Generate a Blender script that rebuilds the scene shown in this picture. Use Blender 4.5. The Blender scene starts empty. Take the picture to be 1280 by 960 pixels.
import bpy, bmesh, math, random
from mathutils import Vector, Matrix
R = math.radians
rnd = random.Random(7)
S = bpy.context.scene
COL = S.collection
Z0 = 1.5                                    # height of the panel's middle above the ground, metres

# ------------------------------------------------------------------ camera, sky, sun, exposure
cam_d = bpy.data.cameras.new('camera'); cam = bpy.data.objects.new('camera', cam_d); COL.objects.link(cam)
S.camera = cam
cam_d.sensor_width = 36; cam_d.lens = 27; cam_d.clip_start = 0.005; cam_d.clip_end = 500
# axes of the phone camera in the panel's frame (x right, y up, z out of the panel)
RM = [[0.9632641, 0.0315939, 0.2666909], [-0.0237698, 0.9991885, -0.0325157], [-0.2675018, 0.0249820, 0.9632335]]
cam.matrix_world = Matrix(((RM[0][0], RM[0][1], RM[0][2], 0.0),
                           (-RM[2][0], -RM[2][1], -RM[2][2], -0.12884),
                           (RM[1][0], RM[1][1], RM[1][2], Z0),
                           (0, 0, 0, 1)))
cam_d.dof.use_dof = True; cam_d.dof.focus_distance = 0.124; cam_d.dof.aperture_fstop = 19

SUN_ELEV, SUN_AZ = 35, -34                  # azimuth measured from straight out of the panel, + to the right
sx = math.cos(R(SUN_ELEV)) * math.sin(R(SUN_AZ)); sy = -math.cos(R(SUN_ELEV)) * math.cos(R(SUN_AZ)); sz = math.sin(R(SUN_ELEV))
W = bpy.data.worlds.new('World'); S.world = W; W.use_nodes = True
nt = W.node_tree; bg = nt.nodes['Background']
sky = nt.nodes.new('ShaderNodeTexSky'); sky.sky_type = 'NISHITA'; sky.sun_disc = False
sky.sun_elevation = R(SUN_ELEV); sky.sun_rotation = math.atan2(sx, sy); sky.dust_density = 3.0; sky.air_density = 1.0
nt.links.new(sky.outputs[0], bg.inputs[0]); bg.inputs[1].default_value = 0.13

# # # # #

> Objective
A number is the only answer here: how many lines of the material above contain "scene"?

> Result of this exercise
2